I also roasted some pumpking (the strange orange thing on the plate) and finally made some gravy with the meat juices.

It really went down well with the Italian folk and made the day all the more Xmassy for me!




* 905 g rump roast
* Red wine, garlic, rosemary, salt and pepper for marinade

1. Preheat oven to 375 degrees F (190 degrees C).
2. Marinade the beef overnight in Red Wine, gralic and rosemary. 

Dry the beef and drizzle with Olive oil.
3. Bake on a wire rack inside of a large roasting pan in the preheated oven for 90 minutes, or to desired doneness. For medium-rare, the meat thermometer should read 135 degrees F (57 degrees C). Remove roast from pan, reserving drippings.


* 2 g salt
* 125 g all-purpose flour
* 2 eggs, beaten
* 235 ml milk
In a small mixing bowl, beat the two eggs until frothy.
In another small bowl, mix the salt and flour. Stir the beaten eggs into the flour. Stirring constantly, gradually pour in the milk.
 Preheat oven to 400 degrees F (200 degrees C).
 Pour the reserved pan drippings into a medium muffin tin. Place in the preheated oven for 3 minutes. Remove from heat and pour the egg, flour and milk mixture into the hot drippings. Return muffin tin to the oven and bake for 20 minutes, or until fluffy and golden brown.


floury potatoes, such as Cara or King Edward, cut fairly small – roughly egg size
sunflower or groundnut oil

1. Par-boil the potatoes in gently boiling salted water for about 8 minutes. Stop cooking before they’re cooked right through.
2. Leave to cool completely, then scratch roughly with a fork and season with a little fine salt.
3. Only roast around the joint if there is plenty of fat – at least ½cm/¾in in the tin – and plenty of room. It’s better to preheat the oil in a separate pan, adding any beef fat from the roasting tin just before the potatoes go in. Don’t add the potatoes until the oil is sizzling hot. Baste or turn the potatoes (carefully) as soon as they go into the pan so they have a light coating of oil from the start.
4. Roast for the last 45 minutes of your joint’s cooking time, turning at least once.

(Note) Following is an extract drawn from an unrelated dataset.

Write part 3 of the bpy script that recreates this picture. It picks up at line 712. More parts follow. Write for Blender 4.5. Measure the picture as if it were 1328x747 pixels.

If they look like they could use a bit more browning/crisping, leave them in after the joint has come out to rest, while you increase the heat for the Yorkshire pudding.
5. Then, when the preheated pudding tin is ready you’ll have to decide whether the potatoes come out, or stay in for the full 15 minutes of pudding time.
6. Drain well and keep in a warm oven, uncovered and not too piled on top of each other. Season again with salt and pepper before serving.


meat juices
2 tbsp liquid meat fat
30g/1oz plain flour
570ml/1 pint stock
2 tsp gravy browning (optional)

1. Collect the juices and the fat from the meat you are roasting. Put the juices in a glass jug and allow to stand for a few minutes so that the fat will rise to the surface. Skim off the fat.
2. Put the roasting tin that you used to cook the meat on the hob on a medium heat and add the fat. (The meat needs to be resting, covered with foil, in a warm place at this point)
3. Stir in the flour and cook for 1 minute.
4. Stir in the meat juices and gradually stir in the stock until you get a smooth gravy. Use a wooden spoon and stir all over the surface of the pan to incorporate any meat juices that are stuck to it.
5. Bring to the boil and allow to simmer for 10 minutes.
6. Season to taste and add a little gravy browning if desired.

Serve with mashed potatoes, vegetables of your choice, traditionally cabbage, carrots, peas, brocolii and cauliflower and cover it with yummy gravy.

There you go, hope you try it. Laborious but so well worth it!


  1. oh wow I want to eat the roast dinner, oh and Ruth I write for an Alaskan Seafood company could I feature the cod cakes and link back to you?

  2. *eeeeh blush* Of course you can, I would be honoured :) Oh glad you liked the roast, couldnt have managed Xmas day without it lol

  3. That roast beef is so perfect in color. Yum!

  4. yorkshire pudding intrigues me never had that what does it taste like? I could drink that whole gravy ladle looks awesome.....

  5. Wow, your dinner looks fabulous! The cod cakes sound so good and the roast with yorkshire pudding must be amazing!

  6. Oh my, you have me craving a good roast dinner. My SIL is English and eery so often I'd be lucky enough to visit when she was making it for dinner. Absolutely delish. Your salted cod cakes have me on the hunt for some salted cod so I can try them myself. They sound amazing. Thanks for all the inspiration

  7. Thank you everyone for the lovely comments!!

    @ oysterculture hope you do try them, mind you they're addictive lol
    @ pegasuslegend they are like a savoury very light pastry and they are truly yummy when filled with gravy to the top! Hope you try them one day. You could also make a giant one and fill it with some meat stew, yum!

  8. Those codcakes are so fabulous I cannot wait to rush out into our bitter cold and gather the ingredients. I adore a traditional roast beef/Yorkshire pudding dinner aorund the New Year - even Italians need a break from pasta!

  9. That's such a wonderful meal and lots of preparation need to be done! Worth it though. I rather come and join you. hehe... Am I welcome?

  10. What a feast! I would so love to try a yorkshire pudding. Love the cod cakes!! You always have the best cod recipes!!

  11. I got no words to describe the feeling when I saw these pictures, it really looks delicious, wow.